Ob zum Zweck der persönlichen Karriereplanung, des Recruitings oder der Personalentwicklung – Potenzialanalysen werden zunehmend genutzt. Laut Wifi-Institutsleiter Michael Landertshammer stieg die Nachfrage nach den Programmen im Vergleich zum Vorjahr gar um 30 Prozent. Ein Grund dafür ist die vielfältige Anwendung: Jungen Menschen – sprich, Berufseinsteigern – bietet sie eine Orientierungshilfe bei ihrer Suche nach der richtigen Ausbildung, „älteren Semestern“ kann sie Aufklärung darüber bringen, ob sie für etwaige Karriereschritte auch die nötigen Fähigkeiten und Persönlichkeitsaspekte mitbringen. Unternehmen wiederum können damit die Chancen erheblich erhöhen, die richtigen Mitarbeiter zu beschäftigen beziehungsweise für neue Aufgaben weiterzuentwickeln.

Nutzen für beide Seiten

„Unsere Welt, die Märkte und auch die beruflichen Anforderungen sind so komplex geworden, dass es heute wichtig ist, die Potenziale und Kompetenzen der Menschen näher zu beleuchten“, nennt Sabina Oblak, Director Assessment & Development beim HR-Consulting-Unternehmen Iventa, einen weiteren Grund für den steigenden Bedarf an Potenzialanalysen. Diese seien sehr aussagekräftige Instrumente – auch um als Mensch eingeschätzt zu werden. Denn letztlich gehe es im Recruitment darum, die richtigen personellen Konstellationen für ein Team zu finden. Wie wichtig das ist, umschreibt die Expertin mit dem Zitat eines Personalleiters eines großen Unternehmens: „Wir stellen Leute wegen ihrer Fähigkeiten ein, wir entlassen sie wegen ihrer Persönlichkeit.“

In einem HR-Kontext nutzen Potenzialanalysen letztlich beiden Seiten. Einerseits helfen sie einem Unternehmen, die richtige Personalentscheidung zu treffen. Der Kandidat erfährt wiederum, ob eine Stelle für ihn geeignet ist und wo gegebenenfalls Nachholbedarf herrscht.
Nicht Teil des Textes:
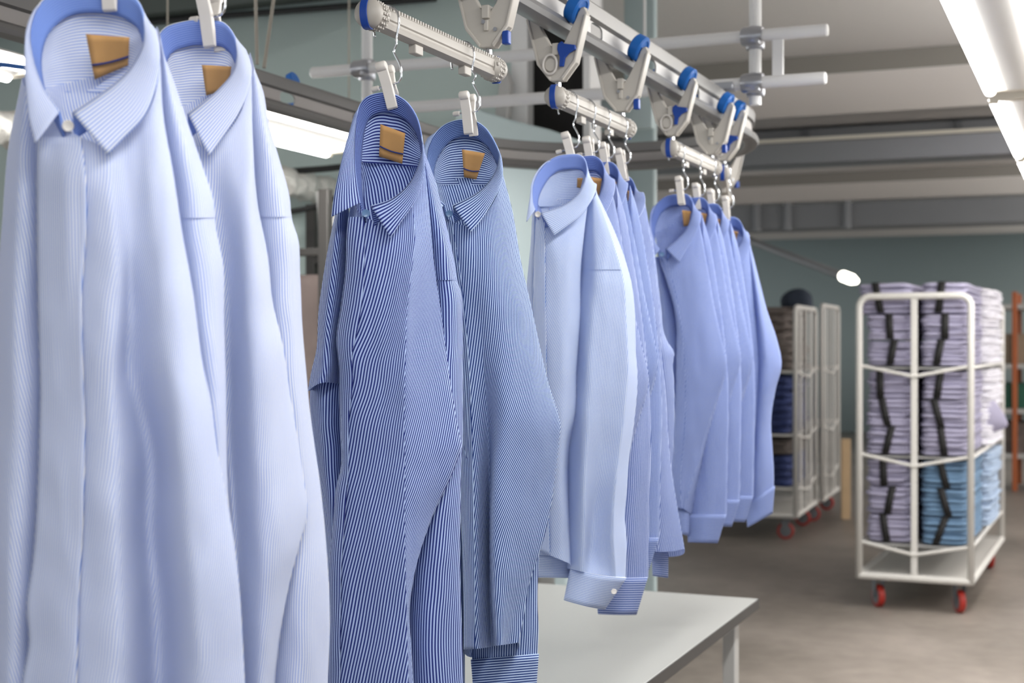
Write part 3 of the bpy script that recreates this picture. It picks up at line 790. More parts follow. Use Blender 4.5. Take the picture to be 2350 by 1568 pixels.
# ------------------------------------------------------------------ support pipes above the loop
PY = 3.71
def pipe_z(z): return EYE+z
pf = empty('support_frame', (-1.43, PY, EYE+.63), 'white tubular frame with clamps carrying the conveyor rail from the ceiling', 'pipe frame')
PR = .0165
for z, x0, x1 in ((.806, -2.19, -.655), (.682, -2.06, -.66)):
    m = MB(); m.tube([(x0, PY, EYE+z), (x0+.004, PY, EYE+z), (x1-.004, PY, EYE+z), (x1, PY, EYE+z)], [PR*.8, PR, PR, PR*.85], 18)
    m.build('cross_pipe', M_PIPE, pf, sharp=30)
for x, z0 in ((-.853, .628), (-2.02, .45)):
    m = MB(); m.tube([(x, PY+.033, EYE+z0), (x, PY+.033, EYE+1.7)], PR, 18); m.build('drop_pipe', M_PIPE, pf, sharp=30)
    for z in (.806, .682):
        c = MB()
        c.lathe([(-.03, PR+.006), (-.024, PR+.009), (.024, PR+.009), (.03, PR+.006)], (x, PY+.033, EYE+z), (0, 0, 1), 18)
        c.lathe([(-.028, PR+.006), (-.022, PR+.009), (.022, PR+.009), (.028, PR+.006)], (x, PY, EYE+z), (1, 0, 0), 18)
        c.box((x-.0, PY+.016, EYE+z), (.03, .05, .03))
        c.lathe([(-.012, .006), (.02, .006)], (x+.02, PY-.02, EYE+z-.02), (0, -1, 0), 8)
        c.build('pipe_clamp', M_GALV, pf, sharp=35)
m = MB(); m.box((-.785, PY, EYE+.744), (.03, .012, .11)); m.build('tie_plate', M_PIPE, pf, bevel=.003)
m = MB(); m.box((RAILX+.01, PY, EYE+.676), (.05, .05, .02)); m.box((XL, PY, EYE+.676), (.05, .05, .02)); m.build('rail_bracket', M_GALV, pf, bevel=.002)
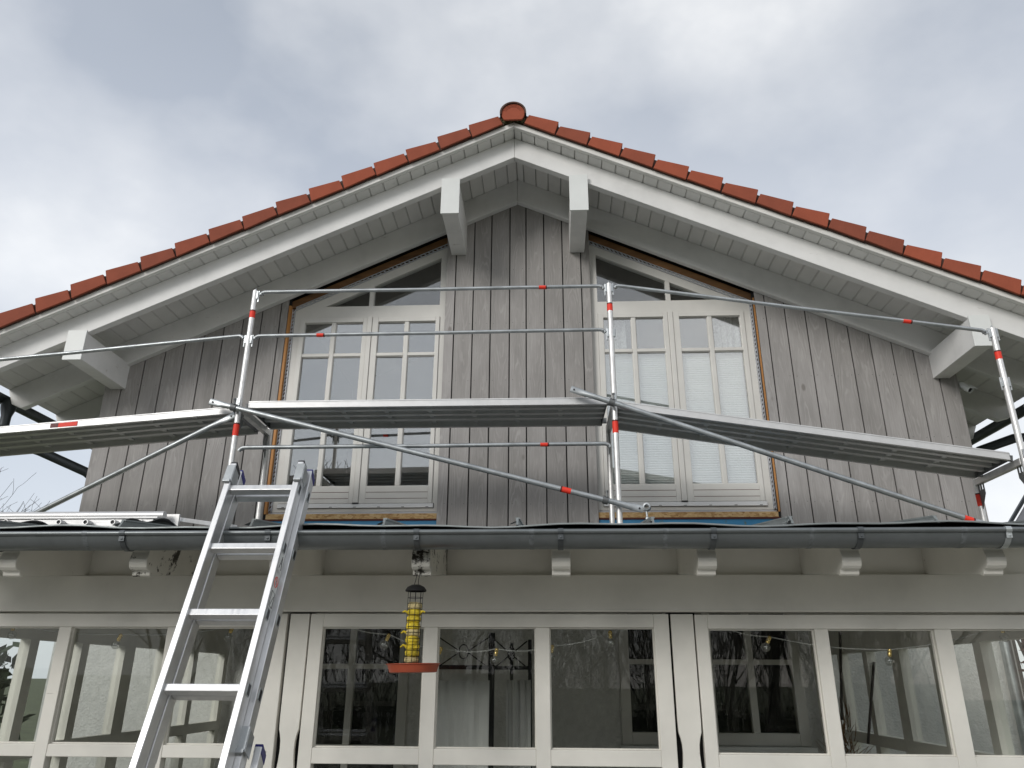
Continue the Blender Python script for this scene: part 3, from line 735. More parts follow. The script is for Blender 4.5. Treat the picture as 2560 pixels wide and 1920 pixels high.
# corner posts and glazed side walls
for sx, xx in ((-1, VX0), (1, VX1)):
    MB().box(xx - .05, xx + .05, FY - .004, FY + .10, 0, 1.8995).build('corner_post', M['veranda'], ver, bevel=.004)
    sw = MB()
    yy = [3.94, 4.50, 4.56, 5.02, 5.08, 5.55, 5.66, 6.12, 6.18, 6.66, 6.74, 7.38]
    sw.box(xx - .03, xx + .03, 3.93, 7.40, 1.80, 2.10)
    sw.yz([(3.93, 2.1005), (7.38, 2.1005), (7.38, 2.60), (3.93, 2.20)], xx - .03, xx + .03)
    sw.box(xx - .03, xx + .03, 3.93, 7.40, 1.16, 1.235); sw.box(xx - .03, xx + .03, 3.93, 7.40, 0, .45)
    for a in (3.93, 4.50, 5.02, 5.55, 6.12, 6.66, 7.30):
        w_ = .08 if a != 5.55 else .14
        sw.box(xx - .032, xx + .032, a, a + w_, .45, 1.1595); sw.box(xx - .032, xx + .032, a, a + w_, 1.2355, 1.7995)
    sf = sw.build('side_wall_frame', M['veranda'], ver)
    for a, b in ((4.01, 4.50), (4.58, 5.02), (5.10, 5.55), (5.69, 6.12), (6.20, 6.66), (6.74, 7.30)):
        MB().box(xx - .003, xx + .003, a - .005, b + .005, 1.23, 1.805).build('pane', M['glass_low'], sf)
        MB().box(xx - .003, xx + .003, a - .005, b + .005, .445, 1.165).build('pane', M['glass_low'], sf)
MB().box(VX0, VX1, 3.80, 7.42, .006, .06).build('floor', M['paving'], ver)

MB().tube([(4.03, 7.365, 2.62), (4.03, 7.365, .1)], .045, 14).build('rainwater_pipe', M['galv'], house, smooth=True)

# ------------------------------------------------------------------ SCAFFOLD
sca = empty('scaffold', (.55, 6.08, zr(6.08)), 'aluminium facade scaffold with three bays standing on the veranda roof', 'scaffold')
PO = {'L': (-2.645, 6.00, 4.868, 3.775), 'M': (.550, 6.08, 4.913, 3.80), 'R': (3.705, 5.95, 4.350, 3.245)}   # x, y, top, deck level
RW = .73
TR = .02415
def tape(parent, c, ax, r, ln, flip=False):
    ax = Vector(ax).normalized(); c = Vector(c)
    a, b = (-ln / 2, ln / 2 - .012)
    MB().lathe(c, [(r, a), (r + .0012, a), (r + .0012, b), (r, b)], 14, ax).build('red_band', M['red'], parent, smooth=True)
    b2 = ln / 2
    MB().lathe(c, [(r, b), (r + .0012, b), (r + .0012, b2), (r, b2)], 14, ax).build('black_band', M['black_mark'], parent, smooth=True)
def wedge(parent, x, y, z, sx, sy=0):
    mb = MB()
    mb.box(x + sx * .022 - .012, x + sx * .022 + .012, y - .016, y + .016, z - .055, z + .022)
    mb.box(x + sx * .036 - .006, x + sx * .036 + .006, y - .007, y + .004, z - .085, z + .03)
    mb.build('wedge_coupler', M['galv'], parent, bevel=.002)
for k, (x, y, zt, zd) in PO.items():
    base = zr(y) + .012; rb = zr(y + RW) + .012
    p = MB().tube([(x, y, base + .17), (x, y, zt)], TR, 16).build('standard', M['alu_post'], sca, smooth=True)
    MB().lathe((x, y, zt), [(TR - .004, -.02), (TR - .004, .001), (.006, .004), (.005, .02), (.0001, .028)], 12).build('spigot', M['galv'], p)
    q = MB().tube([(x, y + RW, rb + .17), (x, y + RW, zd + .015)], TR, 16).build('standard', M['alu_post'], sca, smooth=True)
    for yy, bz in ((y, base), (y + RW, rb)):
        MB().tube([(x, yy, bz), (x, yy, bz + .22)], .0175, 12).build('base_jack', M['galv'], sca, smooth=True)
        MB().box(x - .075, x + .075, yy - .075, yy + .075, bz - .010, bz - .002).build('base_plate', M['galv'], sca)
        nut = MB().lathe((x, yy, bz + .14), [(.030, -.02), (.034, 0), (.034, .02), (.027, .03)], 14)
        nut.beam((x - .105, yy, bz + .155), (x + .105, yy, bz + .145), .022, .014)
        nut.build('jack_nut', M['galv'], sca, bevel=.002)
    # transom between the standards and its perforated gussets
    t = MB().box(x - .024, x + .024, y + .02, y + RW - .02, zd - .062, zd - .008).build('transom', M['alu_post'], sca, bevel=.003)
    for yc, sg in ((y + .024, 1), (y + RW - .024, -1)):
        gs = MB()
        for k2 in range(3): gs.box(x - .003, x + .003, min(yc + sg * k2 * .036, yc + sg * (k2 * .036 + .016)), max(yc + sg * k2 * .036, yc + sg * (k2 * .036 + .016)), zd - .112, zd - .062)
        gs.yz([(yc, zd - .1125), (yc + sg * .088, zd - .1125), (yc + sg * .088, zd - .15), (yc, zd - .27)], x - .003, x + .003)
        gs.build('gusset_plate', M['steel_dark'], t)
    for j, zz in enumerate((zt - .03, zt - .47)):
        for sx in (-1, 1):
            if k == 'L' and sx < 0 and j == 0: continue
            wedge(p, x, y, zz, sx)
    MB().box(x - .018, x + .018, y - .036, y - .022, zd - .02, zd + .05).build('deck_lock', M['galv'], p, bevel=.003)
    if k == 'R': tape(p, (x, y, W(2502, 888, y).z), (0, 0, 1), TR, .076)
    else:
        tape(p, (x, y, zt - .235), (0, 0, 1), TR, .076); tape(p, (x, y, zd - .235 if k == 'M' else zd - .225), (0, 0, 1), TR, .112)
    if k == 'R': tape(q, (x, y + RW, zd - .185), (0, 0, 1), TR, .112)
# guard rails: tube with bent flattened ends hooked over the wedge pockets
def rail(a, b, r=.0168, tp=None):
    a = Vector(a); b = Vector(b); d = (b - a).normalized()
    path = [a + Vector((0, 0, -.030)), a + d * .012 + Vector((0, 0, -.012)), a + d * .035 + Vector((0, 0, -.001)), a + d * .07, a + (b - a) * .25, a + (b - a) * .5, a + (b - a) * .75, b - d * .07, b - d * .035 + Vector((0, 0, -.001)), b - d * .012 + Vector((0, 0, -.012)), b + Vector((0, 0, -.030))]
    path[5] += Vector((0, 0, -.003))
    o = MB().tube(path, r, 14).build('guard_rail', M['galv'], sca, smooth=True)
    for e in (a, b):
        s_ = 1 if e is a else -1
        MB().lathe(e + d * (s_ * .018) + Vector((0, -.022, -.018)), [(.0001, 0), (.006, 0), (.006, .044), (.0001, .044)], 8, (0, 1, 0)).build('rail_pin', M['steel_dark'], o)
    if tp is not None: tape(o, a + (b - a) * tp + Vector((0, 0, -.002)), d, r, .072)
    return o
xL, yL = PO['L'][:2]; xM, yM = PO['M'][:2]; xR, yR = PO['R'][:2]
rail((xL + .05, yL, 4.855), (xM - .05, yM, 4.893), tp=.825)
rail((xL + .05, yL, 4.418), (xM - .05, yM, 4.462), tp=.19)
rail((xL + .05, yL, 3.392), (xM - .05, yM, 3.420), tp=.825)
rail((xM + .05, yM, 4.898), (xR - .05, yR, 4.328), tp=.80)
rail((-5.78, 5.97, 4.135), (xL - .05, yL, 4.425))
# decks
def deck(f0, f1, w=.61, depth_dir=(0, 1, 0)):
    f0 = Vector(f0); f1 = Vector(f1); dd = Vector(depth_dir); L_ = f1 - f0
    d = L_.normalized(); dd = (dd - d * dd.dot(d)); dd.z = 0; dd.normalize()
    mb = MB()
    def bar(t0, t1, z0, z1): mb.extrude([f0 + dd * t0 + Vector((0, 0, z0)), f0 + dd * t1 + Vector((0, 0, z0)), f0 + dd * t1 + Vector((0, 0, z1)), f0 + dd * t0 + Vector((0, 0, z1))], L_)
    bar(0, .030, -.064, 0); bar(w - .030, w, -.064, 0)
    bar(.0302, w - .0302, -.014, -.002)
    for c in (.17, .305, .44): bar(c - .024, c + .024, -.042, -.0142)
    bar(-.003, -.0002, -.012, -.008)
    o = mb.build('deck', M['alu'], sca, bevel=.0025)
    for i in range(1, 8):
        c = f0 + L_ * (i / 8.0)
        MB().extrude([c + dd * .031 + Vector((0, 0, -.030)) - d * .02, c + dd * (w - .031) + Vector((0, 0, -.030)) - d * .02, c + dd * (w - .031) + Vector((0, 0, -.0145)) - d * .02, c + dd * .031 + Vector((0, 0, -.0145)) - d * .02], d * .04).build('cross_stiffener', M['alu'], o)
    for e, s_ in ((f0, -1), (f1, 1)):
        for t in (.06, .55):
            MB().beam(e + dd * t + Vector((0, 0, -.03)) - d * (s_ * .005), e + dd * t + Vector((0, 0, -.03)) + d * (s_ * .045), .03, .045).build('deck_hook', M['steel_dark'], o)
        MB().extrude([e + Vector((0, 0, -.062)) + dd * .002, e + dd * (w - .002) + Vector((0, 0, -.062)), e + dd * (w - .002) + Vector((0, 0, -.004)), e + dd * .002 + Vector((0, 0, -.004))], d * (s_ * .004)).build('end_plate', M['steel_dark'], o)
    return o
deck((-2.588, 6.045, 3.823), (.490, 6.105, 3.840))
dl = deck((-5.80, 6.00, 3.518), (-2.712, 6.04, 3.776))
deck((.585, 6.110, 3.806), (3.618, 5.975, 3.285))
# red and black mark on the left deck
a0 = W(123, 1060, 6.0); a1 = W(143, 1058, 6.0); a2 = W(191, 1052, 6.0)
def plate(p, q, h, mat, name, parent, y):
    MB().extrude([(p.x, y, p.z - h), (q.x, y, q.z - h), (q.x, y, q.z), (p.x, y, p.z)], (0, .0012, 0)).build(name, mat, parent)
def deckz(x): return 3.518 + (x + 5.80) * (3.776 - 3.518) / 3.088
for xa, xb, m_, nm in ((a0.x, a1.x, M['black_mark'], 'black_mark'), (a1.x, a2.x, M['red'], 'red_mark')):
    plate(Vector((xa, 0, deckz(xa) - .016)), Vector((xb, 0, deckz(xb) - .016)), .038, m_, nm, dl, 6.0335 - .033 + (xa + 5.8) * .013 - .0022)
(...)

Letzteres gilt auch für Arbeitstätige, die sich einer Potenzialanalyse vor dem Hintergrund einer beruflichen Veränderung unterziehen. „Der Prozess zwingt den Kandidaten, sich Zeit zu nehmen und über sich selbst zu reflektieren“, bringt es Marie-Luise Lehner, stellvertretende Leiterin der Bildungsberatung und zuständig für Potenzialanalysen am Wifi Wien, auf den Punkt.

Am Wifi werden solche Analysen im Rahmen einer Berufsfindung und -beratung angeboten – also sowohl Jugendlichen als auch Erwachsenen. Die hauseigenen Pakete sind dabei in drei Stufen gegliedert. Auf ein Einführungsgespräch folgt ein individuell zusammengestellter Test. Letzterer orientiere sich daran, wo der Kandidat im Berufsleben steht – etwa, ob er sich weiterentwickeln, verändern möchte oder überhaupt erst einen passenden Beruf sucht. Abgeschlossen wird das Ganze dann mit einem von einem Psychologen abgehaltenen Auswertungsgespräch.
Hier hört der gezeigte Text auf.